Looking to make 300whp or more .
From experience with several SN95 Mustangs & with building a wide variety of other vehicles the most effective approach is
to address the specific area of deficiency rather than try to achieve some particular number or metric.
What if you get 300whp but you didn't actually make the car drive better in the process? It's impossible to compare horsepower in a modern car that isolates you from the road, governs itself down to ensure maximum smoothness and extended transmission clutch life with "lifetime fluid", etc. vs a 30 year old car that weighs hundreds of pounds less and doesn't blunt any of the edges.
The huge bottlenecks on these stock GT's are the intake manifold, the midpipe and the heads pretty much in that order... once those are addressed then there are other bottlenecks but you can't go wrong starting with those. 94/95 Cobra intake manifolds are abundant on ebay, in fact I'm about to put mine up for sale in a minute. Those are pretty much an on/off switch for your 4000-6000rpm range relative to a stock GT manifold. Aluminum heads save you more than 50 pounds of weight over the front wheels and the increased air flow over E7's even with the stock cam is substantial, you might discover you don't even need to spend the money on a cam (and timing assembly, and removing the radiator, etc...) .

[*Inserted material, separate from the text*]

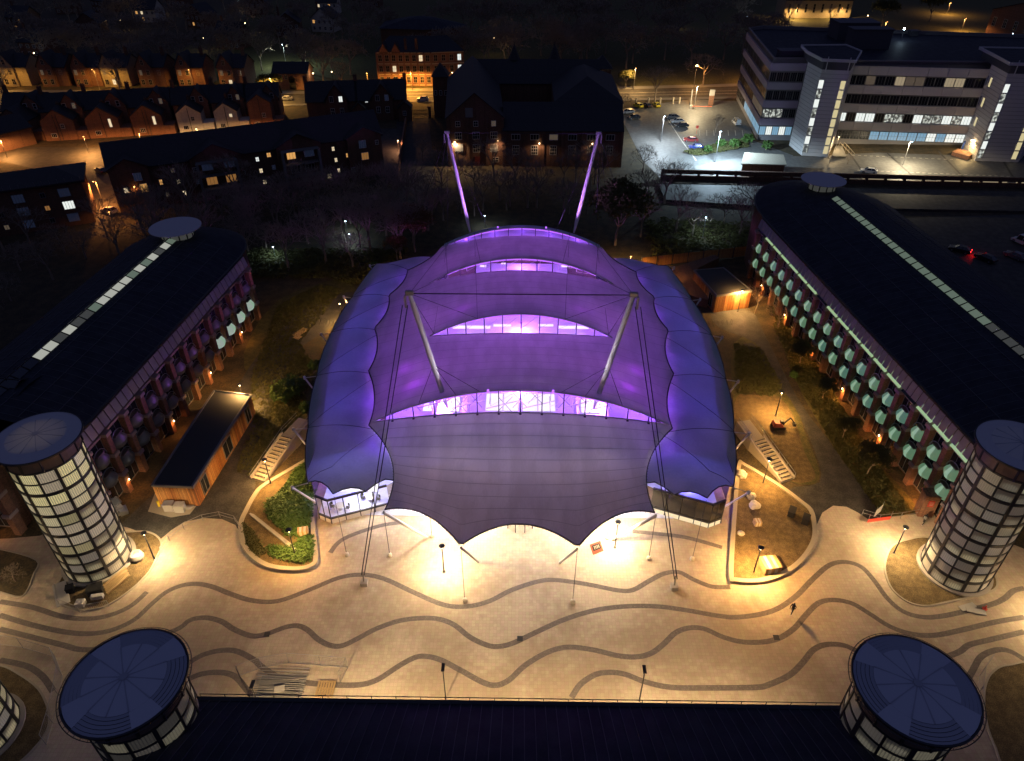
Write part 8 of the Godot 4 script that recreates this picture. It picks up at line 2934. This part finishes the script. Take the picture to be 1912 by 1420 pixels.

My recommendation is start with a Cobra manifold, high perf midpipe if you don't have one already & replace your ECU with something modern that runs speed density (holley, megasquirt, aces, pimpx, whatever.. just
don't bother messing with your stock ECU in 2026 it's ridiculous) . That alone will make your current performance threshold unrecognizable and it's stuff you would need anyway if you wind up going farther. You might find out the car's a lot of fun to drive just with that, or you can put some heads on it and either a cam or a set of high ratio rockers (much less work, most of the same benefit). You'll end up spending half or less of your budget so you can spend more money on gas making memories.
In my opinion a large part of the charm these older pony cars offer is in their simplicity and comparatively light weight. You'd have to spend Dark Horse money to show horizontal SN95 taillights to a Dark Horse at which point just buy that car and save yourself all the busted knuckles or all the phone calls to the shop if you pay someone. If you start throwing weight and complexity at the car to hit some particular dyno number I think it makes the car worse and you won't enjoy driving it as much.